__What you will do__: Below are entries. Copy exactly the lines running from the line that holds "Write a Blender" to the line that holds "def depth(X, Y, z): return", with both ends included.
====== Records ======
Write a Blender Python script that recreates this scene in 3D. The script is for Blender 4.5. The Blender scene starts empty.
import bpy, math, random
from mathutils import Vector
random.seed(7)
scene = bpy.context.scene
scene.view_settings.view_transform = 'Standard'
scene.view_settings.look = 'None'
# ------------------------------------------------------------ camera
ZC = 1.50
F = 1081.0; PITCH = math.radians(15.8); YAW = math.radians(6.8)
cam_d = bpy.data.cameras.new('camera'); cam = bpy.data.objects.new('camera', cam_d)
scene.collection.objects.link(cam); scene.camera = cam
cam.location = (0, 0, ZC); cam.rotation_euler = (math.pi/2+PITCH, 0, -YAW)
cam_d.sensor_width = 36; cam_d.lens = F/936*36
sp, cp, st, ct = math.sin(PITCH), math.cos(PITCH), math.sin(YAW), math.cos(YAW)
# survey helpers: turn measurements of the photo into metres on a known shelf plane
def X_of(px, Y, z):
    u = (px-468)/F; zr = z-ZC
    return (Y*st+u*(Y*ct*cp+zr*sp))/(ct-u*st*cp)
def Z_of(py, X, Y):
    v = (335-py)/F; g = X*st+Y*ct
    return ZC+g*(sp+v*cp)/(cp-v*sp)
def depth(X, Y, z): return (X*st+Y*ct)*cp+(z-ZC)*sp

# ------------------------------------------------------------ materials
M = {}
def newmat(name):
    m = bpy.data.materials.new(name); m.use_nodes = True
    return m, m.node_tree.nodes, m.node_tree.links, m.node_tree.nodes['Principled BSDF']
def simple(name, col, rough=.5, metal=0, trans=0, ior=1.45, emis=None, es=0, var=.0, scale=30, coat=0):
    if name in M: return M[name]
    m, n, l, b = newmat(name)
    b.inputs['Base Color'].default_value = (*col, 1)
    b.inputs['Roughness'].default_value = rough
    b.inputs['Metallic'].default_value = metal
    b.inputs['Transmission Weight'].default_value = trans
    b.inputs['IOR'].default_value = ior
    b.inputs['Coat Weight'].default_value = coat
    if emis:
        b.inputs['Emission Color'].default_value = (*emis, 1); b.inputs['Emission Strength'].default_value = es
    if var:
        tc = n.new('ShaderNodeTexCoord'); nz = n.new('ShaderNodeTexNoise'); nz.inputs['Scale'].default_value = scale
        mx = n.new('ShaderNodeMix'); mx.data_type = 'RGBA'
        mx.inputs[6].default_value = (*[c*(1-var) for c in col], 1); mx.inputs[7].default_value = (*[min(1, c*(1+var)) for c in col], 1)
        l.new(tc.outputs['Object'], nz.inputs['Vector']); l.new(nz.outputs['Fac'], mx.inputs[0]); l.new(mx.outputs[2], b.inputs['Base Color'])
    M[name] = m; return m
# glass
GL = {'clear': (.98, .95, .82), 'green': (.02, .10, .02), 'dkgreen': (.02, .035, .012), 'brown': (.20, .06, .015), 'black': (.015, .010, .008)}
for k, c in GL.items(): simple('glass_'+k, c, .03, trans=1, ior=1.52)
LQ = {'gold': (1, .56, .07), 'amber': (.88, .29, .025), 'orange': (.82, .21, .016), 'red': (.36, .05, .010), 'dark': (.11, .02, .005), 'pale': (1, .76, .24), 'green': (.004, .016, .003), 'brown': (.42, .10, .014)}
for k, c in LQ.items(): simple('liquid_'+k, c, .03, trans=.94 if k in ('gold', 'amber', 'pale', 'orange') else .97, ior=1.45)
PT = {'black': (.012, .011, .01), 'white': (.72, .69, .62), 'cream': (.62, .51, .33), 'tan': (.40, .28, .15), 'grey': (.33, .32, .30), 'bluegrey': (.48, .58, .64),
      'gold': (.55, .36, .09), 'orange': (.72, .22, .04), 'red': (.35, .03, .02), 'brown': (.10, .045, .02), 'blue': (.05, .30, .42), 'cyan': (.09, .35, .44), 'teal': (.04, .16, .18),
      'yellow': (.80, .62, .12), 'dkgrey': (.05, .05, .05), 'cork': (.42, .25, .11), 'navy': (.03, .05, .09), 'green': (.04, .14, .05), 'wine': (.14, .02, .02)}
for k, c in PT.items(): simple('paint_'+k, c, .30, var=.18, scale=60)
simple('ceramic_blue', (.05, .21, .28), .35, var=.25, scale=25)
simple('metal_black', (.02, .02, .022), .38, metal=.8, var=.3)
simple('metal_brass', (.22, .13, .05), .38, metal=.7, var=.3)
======
====== Records ======
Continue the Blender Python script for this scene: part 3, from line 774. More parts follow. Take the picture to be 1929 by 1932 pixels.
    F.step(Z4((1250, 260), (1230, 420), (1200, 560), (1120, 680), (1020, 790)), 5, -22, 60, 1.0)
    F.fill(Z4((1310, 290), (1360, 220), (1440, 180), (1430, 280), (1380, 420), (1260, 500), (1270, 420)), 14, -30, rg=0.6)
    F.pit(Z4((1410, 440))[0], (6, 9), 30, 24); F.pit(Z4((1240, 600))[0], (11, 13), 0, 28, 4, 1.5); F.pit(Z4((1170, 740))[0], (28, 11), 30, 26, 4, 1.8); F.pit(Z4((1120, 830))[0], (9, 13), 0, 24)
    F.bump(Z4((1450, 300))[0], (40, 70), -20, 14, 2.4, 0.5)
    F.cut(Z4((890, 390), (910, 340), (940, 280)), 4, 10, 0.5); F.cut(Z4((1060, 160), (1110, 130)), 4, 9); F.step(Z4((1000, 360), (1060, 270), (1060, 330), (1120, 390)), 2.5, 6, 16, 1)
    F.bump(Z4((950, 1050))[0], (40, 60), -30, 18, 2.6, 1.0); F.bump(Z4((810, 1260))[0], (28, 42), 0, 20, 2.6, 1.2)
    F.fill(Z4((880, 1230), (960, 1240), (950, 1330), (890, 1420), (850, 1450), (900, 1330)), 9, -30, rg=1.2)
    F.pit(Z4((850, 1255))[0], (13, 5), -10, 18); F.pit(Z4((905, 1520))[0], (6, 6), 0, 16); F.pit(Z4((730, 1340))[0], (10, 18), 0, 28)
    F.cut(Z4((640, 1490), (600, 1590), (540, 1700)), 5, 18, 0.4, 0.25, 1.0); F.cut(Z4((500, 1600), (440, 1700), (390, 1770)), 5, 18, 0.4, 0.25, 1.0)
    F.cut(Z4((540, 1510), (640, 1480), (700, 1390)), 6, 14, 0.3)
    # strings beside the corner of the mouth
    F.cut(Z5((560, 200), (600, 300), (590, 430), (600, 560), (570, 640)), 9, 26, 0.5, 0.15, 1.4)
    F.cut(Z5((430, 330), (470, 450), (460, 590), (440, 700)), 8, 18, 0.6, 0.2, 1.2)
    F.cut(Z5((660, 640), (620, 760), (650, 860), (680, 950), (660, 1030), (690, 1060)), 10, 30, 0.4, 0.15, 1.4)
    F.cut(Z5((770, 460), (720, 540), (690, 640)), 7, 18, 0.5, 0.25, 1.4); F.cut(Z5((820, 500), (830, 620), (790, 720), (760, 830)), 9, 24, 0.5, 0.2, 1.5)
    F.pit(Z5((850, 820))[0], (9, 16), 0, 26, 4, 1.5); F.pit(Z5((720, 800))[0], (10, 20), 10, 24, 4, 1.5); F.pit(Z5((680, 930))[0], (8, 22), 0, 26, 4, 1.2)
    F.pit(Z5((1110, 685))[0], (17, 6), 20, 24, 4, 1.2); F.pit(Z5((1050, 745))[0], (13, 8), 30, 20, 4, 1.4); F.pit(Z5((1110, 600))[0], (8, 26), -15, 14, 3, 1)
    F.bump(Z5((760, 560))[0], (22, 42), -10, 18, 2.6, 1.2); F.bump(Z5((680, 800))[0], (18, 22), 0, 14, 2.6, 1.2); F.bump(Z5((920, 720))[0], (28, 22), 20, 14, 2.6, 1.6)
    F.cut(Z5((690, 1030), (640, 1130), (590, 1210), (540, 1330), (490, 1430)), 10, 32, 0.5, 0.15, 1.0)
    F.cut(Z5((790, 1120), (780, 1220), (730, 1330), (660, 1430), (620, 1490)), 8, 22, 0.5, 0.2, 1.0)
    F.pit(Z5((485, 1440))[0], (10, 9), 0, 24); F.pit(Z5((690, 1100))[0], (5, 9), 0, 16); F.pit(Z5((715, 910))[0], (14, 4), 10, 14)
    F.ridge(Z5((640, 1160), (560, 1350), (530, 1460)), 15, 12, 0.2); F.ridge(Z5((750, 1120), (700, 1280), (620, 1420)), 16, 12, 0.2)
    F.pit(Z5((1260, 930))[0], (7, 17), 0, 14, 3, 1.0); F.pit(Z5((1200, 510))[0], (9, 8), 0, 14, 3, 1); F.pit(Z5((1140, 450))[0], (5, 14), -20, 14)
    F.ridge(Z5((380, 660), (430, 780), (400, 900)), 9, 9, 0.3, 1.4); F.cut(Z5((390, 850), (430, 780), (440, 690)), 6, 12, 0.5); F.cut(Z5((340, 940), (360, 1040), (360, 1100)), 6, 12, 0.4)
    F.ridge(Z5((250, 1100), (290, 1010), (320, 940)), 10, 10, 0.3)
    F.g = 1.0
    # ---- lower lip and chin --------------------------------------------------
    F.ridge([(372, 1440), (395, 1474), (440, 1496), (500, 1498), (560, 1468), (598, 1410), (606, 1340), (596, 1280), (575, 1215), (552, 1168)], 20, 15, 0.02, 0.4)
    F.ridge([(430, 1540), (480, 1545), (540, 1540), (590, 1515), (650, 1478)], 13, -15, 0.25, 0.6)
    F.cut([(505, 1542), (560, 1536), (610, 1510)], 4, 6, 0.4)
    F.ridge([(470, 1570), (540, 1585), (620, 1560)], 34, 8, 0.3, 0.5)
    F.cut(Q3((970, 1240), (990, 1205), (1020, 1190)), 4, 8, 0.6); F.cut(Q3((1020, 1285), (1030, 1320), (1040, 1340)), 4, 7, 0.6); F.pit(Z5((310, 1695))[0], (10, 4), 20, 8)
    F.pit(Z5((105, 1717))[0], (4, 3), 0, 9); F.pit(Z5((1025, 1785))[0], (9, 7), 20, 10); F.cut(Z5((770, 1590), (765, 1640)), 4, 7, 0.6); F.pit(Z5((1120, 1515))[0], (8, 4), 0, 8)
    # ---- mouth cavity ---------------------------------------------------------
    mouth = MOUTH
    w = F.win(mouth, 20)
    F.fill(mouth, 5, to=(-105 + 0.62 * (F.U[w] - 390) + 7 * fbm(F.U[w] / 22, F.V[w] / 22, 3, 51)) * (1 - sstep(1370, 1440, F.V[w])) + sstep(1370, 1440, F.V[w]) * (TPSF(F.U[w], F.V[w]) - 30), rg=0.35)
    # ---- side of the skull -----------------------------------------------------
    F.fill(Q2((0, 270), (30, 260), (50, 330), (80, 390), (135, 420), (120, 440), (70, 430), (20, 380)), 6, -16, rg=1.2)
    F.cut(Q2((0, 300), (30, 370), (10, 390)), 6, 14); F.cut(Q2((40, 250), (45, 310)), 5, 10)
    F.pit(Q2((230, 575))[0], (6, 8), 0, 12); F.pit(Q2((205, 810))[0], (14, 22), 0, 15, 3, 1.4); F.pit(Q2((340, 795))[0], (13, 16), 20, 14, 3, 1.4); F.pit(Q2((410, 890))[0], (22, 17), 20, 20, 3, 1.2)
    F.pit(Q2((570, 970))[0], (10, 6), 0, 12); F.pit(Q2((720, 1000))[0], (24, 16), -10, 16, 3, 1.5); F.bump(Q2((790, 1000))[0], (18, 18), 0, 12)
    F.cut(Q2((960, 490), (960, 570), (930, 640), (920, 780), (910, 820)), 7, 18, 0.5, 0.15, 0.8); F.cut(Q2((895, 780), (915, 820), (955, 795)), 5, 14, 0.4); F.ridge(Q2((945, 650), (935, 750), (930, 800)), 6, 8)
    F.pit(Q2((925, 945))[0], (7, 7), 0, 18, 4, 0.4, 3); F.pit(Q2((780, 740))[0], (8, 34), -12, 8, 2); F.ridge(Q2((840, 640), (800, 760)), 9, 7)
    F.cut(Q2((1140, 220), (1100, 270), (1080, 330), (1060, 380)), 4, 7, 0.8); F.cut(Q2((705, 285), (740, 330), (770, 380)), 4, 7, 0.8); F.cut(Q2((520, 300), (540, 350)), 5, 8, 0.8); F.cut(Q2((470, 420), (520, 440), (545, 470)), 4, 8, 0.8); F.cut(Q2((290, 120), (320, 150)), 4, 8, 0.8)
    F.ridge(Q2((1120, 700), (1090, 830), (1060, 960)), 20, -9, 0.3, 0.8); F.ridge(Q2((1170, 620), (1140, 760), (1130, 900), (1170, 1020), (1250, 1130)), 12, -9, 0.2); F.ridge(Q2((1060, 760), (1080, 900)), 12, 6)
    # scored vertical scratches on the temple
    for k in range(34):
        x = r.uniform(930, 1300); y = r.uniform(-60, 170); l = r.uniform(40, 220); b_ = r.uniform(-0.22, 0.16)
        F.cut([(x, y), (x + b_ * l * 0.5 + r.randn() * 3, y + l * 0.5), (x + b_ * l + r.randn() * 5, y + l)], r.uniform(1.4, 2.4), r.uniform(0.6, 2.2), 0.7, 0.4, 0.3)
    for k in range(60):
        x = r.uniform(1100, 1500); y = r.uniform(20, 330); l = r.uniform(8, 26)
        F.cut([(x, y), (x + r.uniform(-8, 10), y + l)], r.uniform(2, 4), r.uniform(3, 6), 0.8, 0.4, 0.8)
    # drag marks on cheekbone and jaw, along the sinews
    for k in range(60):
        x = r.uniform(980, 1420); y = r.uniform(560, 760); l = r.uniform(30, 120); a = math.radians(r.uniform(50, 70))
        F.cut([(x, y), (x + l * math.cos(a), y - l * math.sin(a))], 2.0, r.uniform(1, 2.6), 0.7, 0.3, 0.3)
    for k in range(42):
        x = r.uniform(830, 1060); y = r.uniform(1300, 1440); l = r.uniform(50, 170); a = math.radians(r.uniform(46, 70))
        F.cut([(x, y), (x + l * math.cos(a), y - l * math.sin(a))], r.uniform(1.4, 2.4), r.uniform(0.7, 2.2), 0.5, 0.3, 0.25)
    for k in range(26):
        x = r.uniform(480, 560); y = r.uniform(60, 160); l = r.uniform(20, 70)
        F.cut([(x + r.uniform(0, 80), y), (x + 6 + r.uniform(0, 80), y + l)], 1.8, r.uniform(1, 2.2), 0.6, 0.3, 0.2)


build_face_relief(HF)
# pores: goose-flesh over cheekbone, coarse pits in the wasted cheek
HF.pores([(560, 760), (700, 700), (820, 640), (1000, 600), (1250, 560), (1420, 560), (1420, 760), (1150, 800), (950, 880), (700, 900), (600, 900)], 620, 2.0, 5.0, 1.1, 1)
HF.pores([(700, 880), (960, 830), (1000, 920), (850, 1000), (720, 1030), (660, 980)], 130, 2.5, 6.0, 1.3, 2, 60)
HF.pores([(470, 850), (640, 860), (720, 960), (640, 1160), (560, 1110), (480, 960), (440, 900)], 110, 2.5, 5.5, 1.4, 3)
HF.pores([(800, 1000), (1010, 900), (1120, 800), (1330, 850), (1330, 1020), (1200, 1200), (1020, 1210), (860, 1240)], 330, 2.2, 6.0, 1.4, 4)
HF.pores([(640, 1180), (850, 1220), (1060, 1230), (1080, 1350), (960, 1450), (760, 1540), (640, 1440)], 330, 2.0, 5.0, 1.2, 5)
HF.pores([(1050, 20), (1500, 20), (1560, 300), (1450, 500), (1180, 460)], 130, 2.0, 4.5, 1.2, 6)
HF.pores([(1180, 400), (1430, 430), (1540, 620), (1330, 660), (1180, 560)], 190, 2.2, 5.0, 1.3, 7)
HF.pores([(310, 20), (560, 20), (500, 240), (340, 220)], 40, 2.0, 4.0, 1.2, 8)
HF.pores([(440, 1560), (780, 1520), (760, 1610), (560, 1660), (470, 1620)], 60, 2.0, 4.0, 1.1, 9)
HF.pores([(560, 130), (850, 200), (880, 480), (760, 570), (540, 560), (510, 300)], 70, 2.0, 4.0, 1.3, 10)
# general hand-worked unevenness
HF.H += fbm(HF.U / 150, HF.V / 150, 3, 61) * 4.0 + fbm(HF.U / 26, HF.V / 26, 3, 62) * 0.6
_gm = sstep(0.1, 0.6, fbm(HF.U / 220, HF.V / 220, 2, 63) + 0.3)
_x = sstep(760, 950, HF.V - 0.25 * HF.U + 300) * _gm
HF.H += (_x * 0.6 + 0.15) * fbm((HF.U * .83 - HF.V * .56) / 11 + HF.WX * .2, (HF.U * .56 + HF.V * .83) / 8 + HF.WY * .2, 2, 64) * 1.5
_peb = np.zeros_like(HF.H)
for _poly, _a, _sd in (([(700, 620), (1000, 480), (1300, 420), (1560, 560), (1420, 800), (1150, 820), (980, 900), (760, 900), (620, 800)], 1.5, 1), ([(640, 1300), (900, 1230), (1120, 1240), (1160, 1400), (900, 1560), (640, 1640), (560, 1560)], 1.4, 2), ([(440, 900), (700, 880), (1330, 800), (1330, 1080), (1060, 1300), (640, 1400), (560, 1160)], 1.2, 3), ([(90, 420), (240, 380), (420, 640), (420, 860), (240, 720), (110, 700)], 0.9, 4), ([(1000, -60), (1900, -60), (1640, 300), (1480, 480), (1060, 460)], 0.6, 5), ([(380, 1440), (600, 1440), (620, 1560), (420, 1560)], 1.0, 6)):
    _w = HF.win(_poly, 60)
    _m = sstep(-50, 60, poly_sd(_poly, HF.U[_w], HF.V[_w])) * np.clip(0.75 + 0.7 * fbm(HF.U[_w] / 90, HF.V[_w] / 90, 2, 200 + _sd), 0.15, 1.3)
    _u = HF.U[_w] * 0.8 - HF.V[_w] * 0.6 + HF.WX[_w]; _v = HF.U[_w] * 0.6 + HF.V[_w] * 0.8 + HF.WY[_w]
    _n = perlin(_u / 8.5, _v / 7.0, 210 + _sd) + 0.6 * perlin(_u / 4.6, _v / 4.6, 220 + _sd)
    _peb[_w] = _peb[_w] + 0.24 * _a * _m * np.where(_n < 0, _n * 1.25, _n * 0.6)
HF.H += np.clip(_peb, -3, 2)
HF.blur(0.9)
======
__Written solution__:
Write a Blender Python script that recreates this scene in 3D. The script is for Blender 4.5. The Blender scene starts empty.
import bpy, math, random
from mathutils import Vector
random.seed(7)
scene = bpy.context.scene
scene.view_settings.view_transform = 'Standard'
scene.view_settings.look = 'None'
# ------------------------------------------------------------ camera
ZC = 1.50
F = 1081.0; PITCH = math.radians(15.8); YAW = math.radians(6.8)
cam_d = bpy.data.cameras.new('camera'); cam = bpy.data.objects.new('camera', cam_d)
scene.collection.objects.link(cam); scene.camera = cam
cam.location = (0, 0, ZC); cam.rotation_euler = (math.pi/2+PITCH, 0, -YAW)
cam_d.sensor_width = 36; cam_d.lens = F/936*36
sp, cp, st, ct = math.sin(PITCH), math.cos(PITCH), math.sin(YAW), math.cos(YAW)
# survey helpers: turn measurements of the photo into metres on a known shelf plane
def X_of(px, Y, z):
    u = (px-468)/F; zr = z-ZC
    return (Y*st+u*(Y*ct*cp+zr*sp))/(ct-u*st*cp)
def Z_of(py, X, Y):
    v = (335-py)/F; g = X*st+Y*ct
    return ZC+g*(sp+v*cp)/(cp-v*sp)
def depth(X, Y, z): return (X*st+Y*ct)*cp+(z-ZC)*sp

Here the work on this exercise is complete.